Como imaginamos, no ocurrió ni lo uno ni lo otro. El alcalde trasladó las oficinas a otra edificación colindante, en Bogotá, tanto ese Gobierno como el siguiente, los olvidaron y las Farc-EP continuaron con sus atentados y el control absoluto del municipio, como ocurre desde hace décadas. En junio pasado, en la arremetida terrorista, un carro bomba en el parque destrozó, entre otros bienes, una panadería popular, muy agradable para tomar tinto y conversar.

A solo una hora de Cali y con lugareños emprendedores, con ansias de progresar, podría ser un magnífico polo de desarrollo. Y un buen destino para un uniformado. Si otra fuera la realidad.

Anteriormente, desde la panadería de marras, y ahora desde un banco del parque, uno observa la estación y los policías resguardados en la garita frontal y piensa: ¿qué sentido tiene su presencia? ¿Cuál es su función? Yo misma me contesto que solo hay una: salir vivos y abrazar a sus hijos.

La inmensa mayoría de pobladores querrían que se fueran y tampoco les hablan, porque hacerlo supone ponerse una lápida encima.

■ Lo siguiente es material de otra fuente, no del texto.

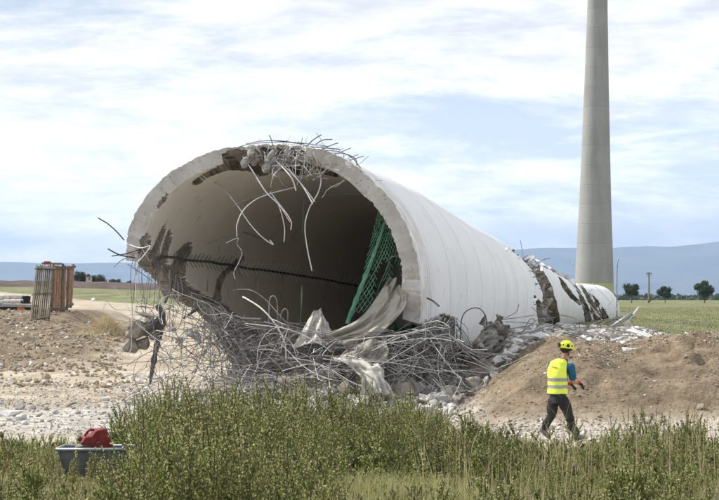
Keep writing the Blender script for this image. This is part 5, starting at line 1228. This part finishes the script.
ax_py = [438, 440, 444, 448, 446, 432, 412, 398, 394, 394, 396, 394, 398, 406, 412, 432, 440, 447, 438, 434, 432, 440, 444]
def top_py(px): return float(np.interp(px, ax_px, ax_py))
def plant_height(px, D, x, jit=1.0):
    """how tall a plant may grow at a spot, so the thicket keeps the outline it has"""
    zt_ = CH - (top_py(px) - HY) / F * 20.0
    return (zt_ - .95) * 1.12
bigV = {k: [] for k in range(1)}; LV = []; LF = []; LM = []; b = 0; solo = []
def place(kind, i, x, y, h, spread=1.0):
    global b
    v, f, m = (WP if h > .55 else WS)[kind][i]; a = random.uniform(0, 6.3); ca, sa = math.cos(a), math.sin(a); R = np.array([[ca, -sa, 0], [sa, ca, 0], [0, 0, 1]])
    q = (v * np.array([spread, spread, 1]) * h) @ R.T
    # leaves keep their own size whatever the height
    q = q + np.array([x, y, gz(x, y) - .03]); LV.append(q); LF.append(f + b); LM.append(m); b += len(q)
cnt = 0
for i in range(4300):
    D = 13.0 + 12.5 * random.random() ** .8; px = random.uniform(-130, 850); x = gpx(px, D); 
    H = plant_height(px, D, x)
    # the tub stays clear in front of its upper half
    if 52 < px < 138 and D < 20.3: H = min(H, .95 * 0 + (CH - (449 + random.uniform(-5, 12) - HY) / F * D) - gz(x, D))
    if 50 < px < 140 and 19.6 < D < 20.4: continue
    nzv = float(fbm(np.array([x * .9]), np.array([D * .9]), 77)[0]); h = H * random.uniform(.4, 1.0) * (.30 + 1.3 * nzv)
    if 335 < px < 480 and D < 17.2: h = min(h, .16 + .34 * nzv)
    if h < .12: continue
    kind = random.choice(['bush', 'bush', 'bush', 'seed', 'tall']) if px < 340 else ('tall' if random.random() < .5 else 'bush')
    if px > 340 and random.random() < .38: kind = 'bush'
    if 430 < px < 560 and random.random() < .15: continue
    place(kind, random.randrange(5), x, D, h, random.uniform(.9, 1.35) * (.6 / max(h, .35) if h > .6 else 1.0) ** .3); cnt += 1
V = np.concatenate(LV); obj('weed_thicket', mesh_from('weed_thicket', V, np.concatenate(LF), VM, np.concatenate(LM)), kind='stuff')
# plants that stand out above the thicket
wmesh = {k: [mesh_from('weed', v, f, VM, m) for v, f, m in WP[k]] for k in WP}
def weed_thing(px, D, py_top, kind, i, label, group=None, sp=None):
    x = gpx(px, D); z0 = gz(x, D); h = CH - (py_top - HY) / F * D - z0; o = obj('weed', wmesh[kind][i]); o.location = (x, D, z0 - .02); sp = sp or min(1.0, .75 / h) * 1.0; o.scale = (h * sp, h * sp, h); o.rotation_euler = (0, 0, random.uniform(0, 6.3)); tagd(o, label, 'weed', group)
for i in range(46):
    px = random.uniform(115, 430); weed_thing(px, random.uniform(19, 23), top_py(px) - random.uniform(-4, 11), 'bush' if i % 3 else 'seed', i % 5, ('yellowish ' if i % 3 == 0 else 'leafy green ') + ('slender ' if i % 2 else 'broad ') + 'weed rising ' + min([(130, 'right of the metal tub'), (180, 'below the torn left wall'), (240, 'below the curled bars'), (310, 'below the tent-like sheet'), (375, 'before the lowest pale sheet'), (425, 'below the right rim')], key=lambda q: abs(q[0] - px))[1], 'tall weeds in front of the tower mouth')
for i in range(26):
    px = random.uniform(455, 600); weed_thing(px, random.uniform(18, 22), top_py(px) - random.uniform(-4, 34), 'tall', i % 5, ('high ' if i % 3 == 0 else 'short ' if i % 3 == 1 else 'middling ') + 'dark spiky weed ' + min([(470, 'well left of the worker'), (525, 'just left of the worker'), (562, 'before the legs of the worker'), (595, 'just right of the worker')], key=lambda q: abs(q[0] - px))[1], 'dark upright weeds before the worker')
for i in range(30):
    px = random.uniform(610, 705); weed_thing(px, random.uniform(24, 29), random.uniform(404, 424), 'tall', i % 5, ('short ' if random.random() < .5 else 'high ') + 'dark green weed at the mound foot, ' + min([(615, 'nearest the worker'), (635, 'below the white piece on the mound'), (655, 'midway between worker and right edge'), (675, 'left of the tan stone'), (700, 'below the tan stone')], key=lambda q: abs(q[0] - px))[1], 'weeds at the foot of the mound')
for i in range(16):
    px = random.uniform(0, 60); weed_thing(px, random.uniform(19, 22), random.uniform(428, 448), 'tall', i % 5, 'thin ' + ('low' if i % 2 else 'taller') + ' green weed ' + ('at the very left edge' if px < 20 else 'midway to the metal tub' if px < 42 else 'just left of the metal tub'), 'thin weeds at the left edge')
# fine grass, dry stalks
def blades(name, n, sampler, hrange, w, mats, lean=.35, mprob=None, seed=0):
    r = np.random.default_rng(seed); P0 = sampler(n, r); n = len(P0); h = r.uniform(*hrange, n); a = r.uniform(0, 6.28, n); ln = np.abs(r.normal(size=n)) * lean * h
    up1 = np.stack([np.cos(a) * ln * .35, np.sin(a) * ln * .35, h * .6], -1); up2 = np.stack([np.cos(a) * ln, np.sin(a) * ln, h], -1); b_ = r.uniform(0, 6.28, n); sd_ = np.stack([np.cos(b_), np.sin(b_), 0 * b_], -1) * w
    V = np.stack([P0 - sd_, P0 + sd_, P0 + up1 + sd_ * .7, P0 + up1 - sd_ * .7, P0 + up2 + sd_ * .15, P0 + up2 - sd_ * .15], 1).reshape(-1, 3); k = np.arange(n)[:, None] * 6
    Fq = np.concatenate([k + np.array([[0, 1, 2, 3]]), k + np.array([[3, 2, 4, 5]])]); m = r.choice(len(mats), n, p=mprob); return obj(name, mesh_from(name, V, Fq, mats, np.r_[m, m]), kind='stuff')
def smpl(pxr, Dr, cond=None):
    def f(n, r):
        px = r.uniform(*pxr, n); D = r.uniform(*Dr, n); x = (px - CX) / F * D; 
        if cond is not None: k = cond(px, D, x, r); px, D, x = px[k], D[k], x[k]
        return np.stack([x, D, ground(x, D) - .01], -1)
    return f
blades('bank_grass', 34000, smpl((-250, 970), (12.5, 24), lambda px, D, x, r: ~((px > 50) & (px < 142) & (D > 19) & (D < 20.6))), (.05, .16), .0035, [M_['weed_y'], M_['weed'], M_['dry']], .6, [.4, .4, .2], 3)
blades('pale_grass', 17000, smpl((325, 490), (12.6, 16.8), lambda px, D, x, r: r.random(len(px)) < np.clip(1.6 - np.abs(px - 405) / 60, 0, 1) * (.25 + 1.5 * sstep(.4, .6, fbm(x * 2.2, D * 1.6, 55)))), (.10, .34), .0028, [M_['weed_y'], M_['dry'], M_['weed']], .4, [.5, .3, .2], 4)
blades('dry_stalks', 900, smpl((420, 719), (16, 27), lambda px, D, x, r: fbm(x * .8, D * .5, 19) > .5), (.35, .85), .003, [M_['dry']], .35, None, 5)
blades('bare_ground_grass', 5000, smpl((-30, 760), (24, 36)), (.05, .25), .005, [M_['dry'], M_['weed_y']], .5, None, 6)
blades('field_edge_grass', 20000, smpl((560, 760), (74, 220), lambda px, D, x, r: D + 5.4 * x > 150 + 12 * (fbm(x * .3, D * .1, 9) - .5)), (.03, .11), .014, [M_['fieldg'], M_['dry'], M_['weed_y']], .4, [.6, .2, .2], 7)
def straw(n, r):
    a = r.normal(size=(n, 2)) * np.array([.30, .9]); x = -10.1 + a[:, 0]; y = 80 + a[:, 1]; return np.stack([x, y, ground(x, y)], -1)
o = blades('straw_heap', 1500, straw, (.05, .28), .012, [M_['dry']], 2.2, None, 8)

Los policías, por su parte, apenas pueden abandonar la estación porque se vuelven blanco fácil, máxime sin la protección del Ejército. Cabe recordar que Iván Velásquez, cuando era ministro, retiró a los militares de innumerables cascos urbanos.

Por tanto, un policía de Corinto tiene las manos atadas.

Un vecino me contó que en una ocasión debían hacer el levantamiento de un cadáver en un barrio apartado por tratarse de una muerte en una riña familiar. Para acudir, la policía requería averiguar si se trataba de una de tantas trampas de la guerrilla. Pero no había manera de movilizarse sin el acompañamiento de una unidad militar.

Los parientes del fallecido resolvieron llevar el muerto a la estación y allá hicieron el procedimiento para poder enterrarlo.

Tomar decisiones desde un escritorio de Bogotá, con una insultante ignorancia de la realidad, y criticar determinadas acciones, resulta fácil. Pero vayan al territorio, pónganse en los zapatos de nuestros policías, y dígame qué pasaría por su cabeza.

Nada más llegar, tenga presente que su presencia no es bienvenida. Que los nativos luchan para que ustedes desaparezcan por ser blanco permanente de la guerrilla. Casi nadie le dirigirá la palabra y sus horas o días de descanso, si es que dispone de alguno, los pasará en la propia estación, sin comodidades.

A pesar de las precariedades, será su único refugio y le aconsejarán prudencia extrema, jamás bajar la guardia. En el pueblo, dominado por las Farc-EP, los vigilan los milicianos y hay francotiradores y expertos “explosivistas” dispuestos a arrebatarles la vida con drones o carros bomba.

El día que empiece su permiso, más que felicidad, le invadirá una desagradable inquietud. Cómo abandonar la estación sin que lo vean y abordar un carro o un bus sin que nadie lo identifique. Y no dejará de rezar para no caer en un retén.

Durante el trayecto se le pasará por la mente que su vida les importa cero a sus mandos y a sus compatriotas. Solo será un héroe si lo asesinan. Ahí la Policía Nacional difundirá su fotografía en un marco dorado y en las emisoras clamarán que usted merece todos los reconocimientos. Hasta el siguiente muerto que ocupe su lugar y usted pase a engrosar una simple estadística.

He puesto el ejemplo de Corinto, pero lo mismo escribiría de otras poblaciones con idénticas características.